【要約と感想】三嶋輝夫『ソクラテスと若者たち』

【要約】ソクラテスが裁判にかけられた際、罪状の一つは若者を堕落させたことでした。実在した4人の若者、クレイトポン、アルキビアデス、アリスティッポス、プラトンの実際の言動を跡付けながら、ソクラテスの影響を考えると、思わせぶりなソクラテスの言葉にまったく問題がないというわけではないものの、仮に彼らが本当に堕落したとしたらもともとの資質によるものであって、全面的にソクラテスのせいにすることはできないでしょう。
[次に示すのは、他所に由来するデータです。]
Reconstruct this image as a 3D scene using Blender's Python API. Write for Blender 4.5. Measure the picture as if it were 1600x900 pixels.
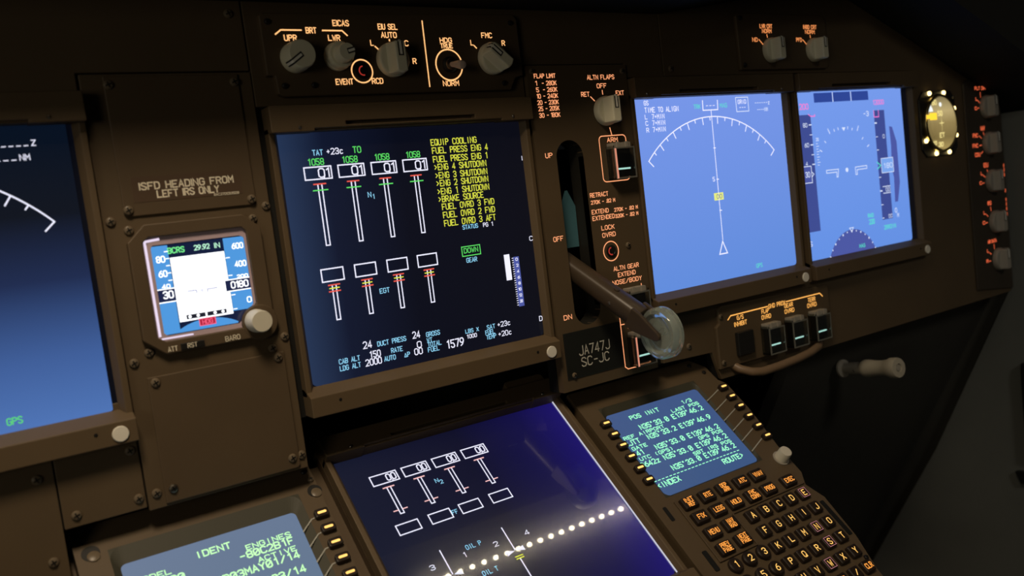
import bpy, bmesh, math
from mathutils import Matrix, Vector

# ------------------------------------------------------------------ scene, camera, world, lights
for o in list(bpy.data.objects): bpy.data.objects.remove(o, do_unlink=True)
SC = bpy.context.scene
COL = SC.collection
R15 = math.radians(15)
s15, c15 = math.sin(R15), math.cos(R15)
# panel frame: x right, y up along the panel, z out of the panel (the panel leans 15 degrees)
PANEL = Matrix(((1, 0, 0, 0), (0, s15, -c15, 0), (0, c15, s15, .95), (0, 0, 0, 1)))
TH = 0.8617
cT, sT = math.cos(TH), math.sin(TH)
# pedestal frame (inside the panel frame): x right, y up the slope, z out of the pedestal face
PED = PANEL @ Matrix(((1, 0, 0, 0), (0, cT, sT, -.1285), (0, -sT, cT, -.0176), (0, 0, 0, 1)))
WORLD = Matrix.Identity(4)

cam = bpy.data.cameras.new('camera'); camo = bpy.data.objects.new('camera', cam); COL.objects.link(camo)
cam.sensor_width = 36; cam.lens = 1352.82 / 1600 * 36; cam.clip_start = .01; cam.clip_end = 50
camo.matrix_world = Matrix(((0.82043784, 0.15178724, -0.551219, -0.264247), (-0.57111355, 0.26254363, -0.77775342, -0.472854),
                            (0.02666576, 0.95290698, 0.30208812, 1.092936), (0, 0, 0, 1)))
cam.dof.use_dof = True; cam.dof.focus_distance = .60; cam.dof.aperture_fstop = 8.5
SC.camera = camo
W = bpy.data.worlds.new('world'); SC.world = W; W.use_nodes = True
bg = W.node_tree.nodes['Background']; bg.inputs[0].default_value = (.5, .55, .6, 1); bg.inputs[1].default_value = .004
SC.view_settings.view_transform = 'Standard'; SC.view_settings.look = 'None'
SC.view_settings.exposure = 0; SC.view_settings.gamma = 1; SC.view_settings.use_curve_mapping = False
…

【感想】先行研究に丁寧に当たりながら論点を明確化し、参照し得る限りの史料にあたって論理的に妥当な結論を導いていくという、テクストに即した思想史研究として極めてまっとうな行論で、おもしろく読んだ。また教育学という観点からは、ソクラテスが何を考えたかよりも、若者たちが実際にどのような影響を受けたか、のほうが主要な問題となる。そういう観点でもたいへん勉強になった。
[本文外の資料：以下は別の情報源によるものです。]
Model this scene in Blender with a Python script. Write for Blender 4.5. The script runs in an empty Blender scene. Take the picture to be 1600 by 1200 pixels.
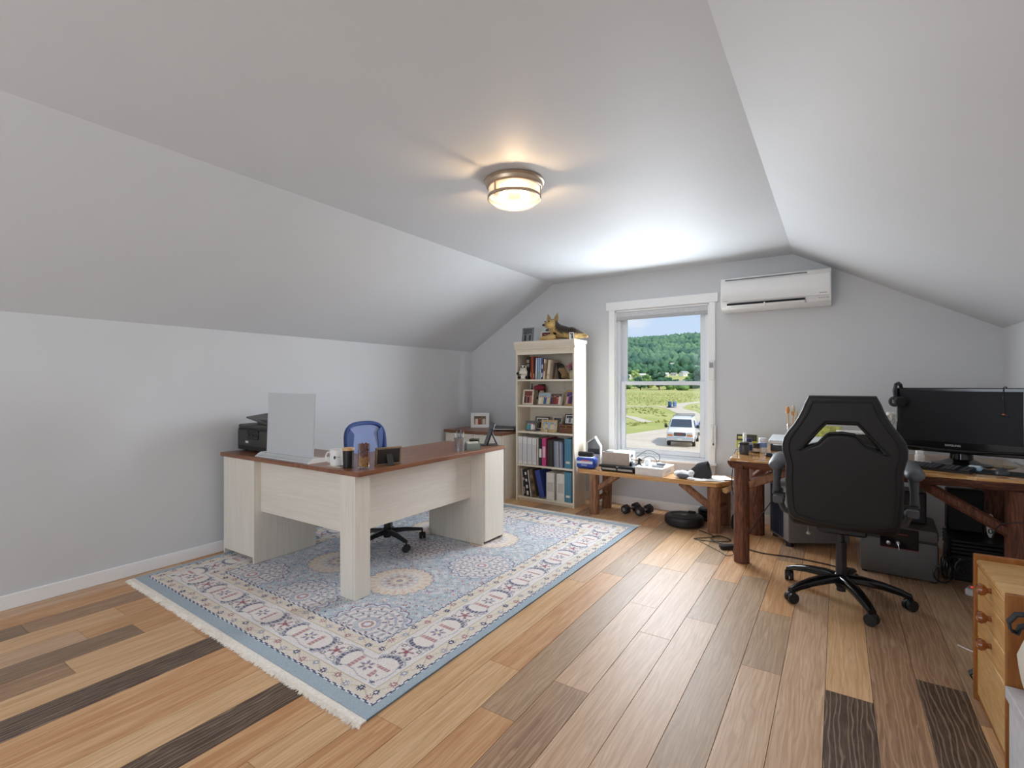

 そして、著者は仄めかしてすらいないものの、現代の日本(あるいは世界全体)の滑稽ながらも危機的な言論状況に響き合う内容になっているのは興味深い。既存の価値観や権威が「正論」によってコテンパンに言い負かされるのを見るのは、昔も今も変わらず面白いことらしい。たとえばアルキビアデスなどは、まさに正論によって「はい論破」と既存の権威(ペリクレス)を滅多斬りにして喝采を浴びたが、それは現代SNSで「オールドメディア」を腐す投稿が喝采を浴びる様を想起させる。しかしアルキビアデスは実質的な実力が伴わないまま無責任な発言を続け、最終的には悲惨な末路を辿った。本人だけが滅びるのなら構わないのだが、国全体を巻き込んで破滅してしまったのだから質が悪い。同じように軽率で無責任に他人を巻き込む輩が、残念ながら現代日本にもうようよいるように見える。
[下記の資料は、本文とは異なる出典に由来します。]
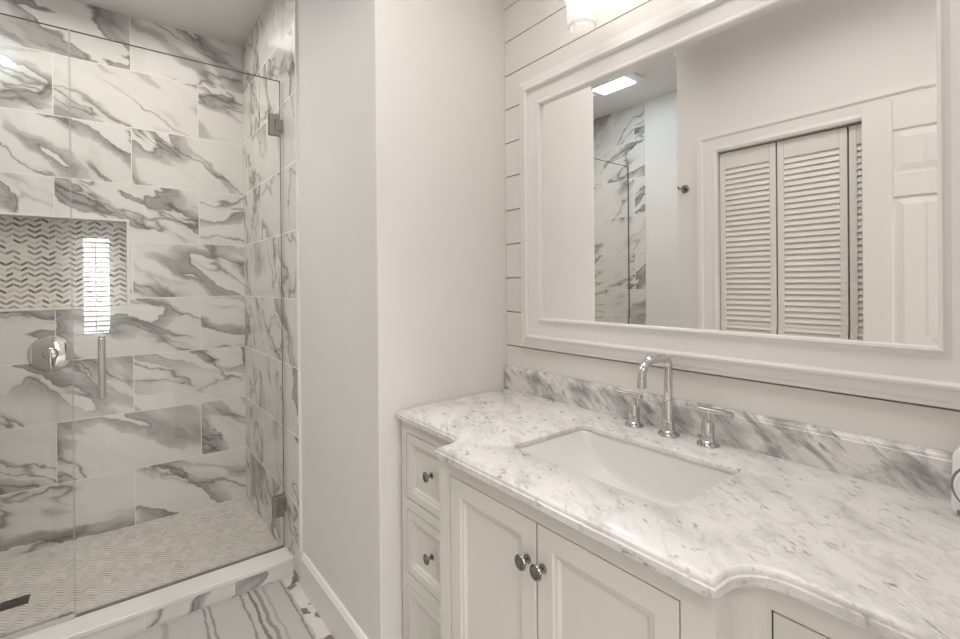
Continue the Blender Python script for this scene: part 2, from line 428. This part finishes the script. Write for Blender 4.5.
struct('niche_trim', bm, 'sill', 0.0015, parent=wb)
struct('wall_far_tiled', BX(-3.182, -2.204, YFAR-0.10, YFAR, -0.05, CEIL), 'tile_far')
struct('wall_far_painted', BX(-2.204, XJ, YFAR-0.10, YFAR-0.003, 0.0, CEIL), 'wall')
# shower curb
curb = struct('curb_tile', BX(-2.378, -2.249, YFAR, YT, -0.05, 0.060), 'tile_curb')
curb.name = 'trim_2'
struct('threshold', BX(-2.381, -2.242, YFAR, YT, 0.060, 0.080), 'sill', 0.003, parent=curb)
# closet wall with louvred doors
CX0, CX1, CZ = -1.262, -0.055, 2.05
bm = bmesh.new()
box(bm, XJ, CX0, YCL-0.10, YCL, 0, CEIL); box(bm, CX1, XR, YCL-0.10, YCL, 0, CEIL); box(bm, CX0, CX1, YCL-0.10, YCL, CZ, CEIL)
box(bm, XJ, XJ+0.10, YFAR, YCL-0.10, 0, CEIL)
struct('wall_front', bm, 'wall')
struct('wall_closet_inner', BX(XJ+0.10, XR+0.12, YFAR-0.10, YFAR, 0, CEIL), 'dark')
bm = bmesh.new()
W_ = 0.108
cp = [(0.0, 0.0), (0.0, 0.010), (0.012, 0.016), (0.03, 0.013), (0.072, 0.016), (0.082, 0.024), (0.106, 0.024), (0.108, 0.0)]
rings(bm, [[(CX0-u, YCL+h, 0.0), (CX0-u, YCL+h, CZ+u), (CX1+u, YCL+h, CZ+u), (CX1+u, YCL+h, 0.0)] for u, h in cp], False, False, False)
struct('trim_3', bm, 'trim')

def louvre_panel(n, x0, x1, label):
    st = 0.030; y0, y1 = YCL-0.045, YCL-0.017; z0, z1 = 0.02, CZ-0.008
    o = thing('door_%d' % n, label, 'closet door', ((x0+x1)/2, (y0+y1)/2, 0), 'louvred closet doors'); o['kind'] = 'structure'
    bm = bmesh.new()
    box(bm, x0, x0+st, y0, y1, z0, z1); box(bm, x1-st, x1, y0, y1, z0, z1)
    for a, b in ((z0, 0.17), (0.92, 1.00), (1.952, z1)): box(bm, x0+st, x1-st, y0, y1, a, b)
    obj('frame', bm, 'louvre', o, 0.002)
    for a, b in ((0.17, 0.92), (1.00, 1.952)):
        bm = bmesh.new(); n_ = int((b-a)/0.0285)
        for i in range(n_):
            zc = a+(i+0.5)*(b-a)/n_
            vs = [(y1-0.009, zc-0.0145), (y1-0.002, zc-0.0145), (y1-0.0015, zc-0.0125), (y1-0.012, zc+0.0165), (y1-0.018, zc+0.0165)]
            rings(bm, [[(x, y, z) for y, z in vs] for x in (x0+st, x1-st)])
        obj('louvre_slats', bm, 'louvre', o)
PB = [CX0, -0.972, -0.672, -0.360, CX1]
labs = ['louvred closet door panel next to the casing, leftmost in the mirror', 'louvred closet door panel, second from the left casing in the mirror',
        'louvred closet door panel peeking out beside the white panelled door', 'louvred closet door panel behind the open white door']
for i in range(4):
    louvre_panel(i+1, PB[i]+0.004, PB[i+1]-0.003, labs[i])
# six panel entry door standing open along the closet wall
def panel_door():
    x0, x1, y0, y1, z0, z1 = -0.604, 0.095, -0.244, -0.214, 0.015, 2.095
    o = thing('door_5', 'white six-panel door standing open in front of the louvred closet', 'door', ((x0+x1)/2, (y0+y1)/2, 0)); o['kind'] = 'structure'
    bm = bmesh.new(); box(bm, x0, x1, y0+0.006, y1-0.006, z0, z1)
    cols = [(x0+0.105, x0+0.105+0.205), (x1-0.105-0.205, x1-0.105)]
    rows = [(0.25, 0.90), (1.05, 1.68), (1.78, 1.965)]
    for ya, yb in ((y1-0.006, y1), (y0, y0+0.006)):
        xs = [x0, cols[0][0], cols[0][1], cols[1][0], cols[1][1], x1]
        for a, b in ((xs[0], xs[1]), (xs[2], xs[3]), (xs[4], xs[5])): box(bm, a, b, ya, yb, z0, z1)
        zs = [z0, rows[0][0], rows[0][1], rows[1][0], rows[1][1], rows[2][0], rows[2][1], z1]
        for ca, cb in cols:
            for a, b in ((zs[0], zs[1]), (zs[2], zs[3]), (zs[4], zs[5]), (zs[6], zs[7])): box(bm, ca, cb, ya, yb, a, b)
    obj('door_leaf', bm, 'door', o, 0.003)
    for ca, cb in cols:
        for ra, rb in rows:
            bm = bmesh.new(); L = []
            for ins, dy in ((0.010, 0.0), (0.036, 0.0045), (0.036, 0.0045)):
                L.append([(ca+ins, y1-0.006+dy, ra+ins), (cb-ins, y1-0.006+dy, ra+ins), (cb-ins, y1-0.006+dy, rb-ins), (ca+ins, y1-0.006+dy, rb-ins)])
            rings(bm, L[:2]); obj('raised_panel', bm, 'door', o)
panel_door()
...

 だからプラトンが論駁(エレンコス)技術の使用には年齢制限をかけようと言い出したわけだが、これは現代ではまさにSNSというテクノロジーの利用に対する年齢制限にあたる。それが良いか悪いかはともかくとして、テクノロジーが進歩してコミュニケーションの形は変わっても、対話作法に関する人間の知恵が2400年間進歩しなかったということは確かなのだろう。こうしてソクラテスは何度も処刑されるのだろう。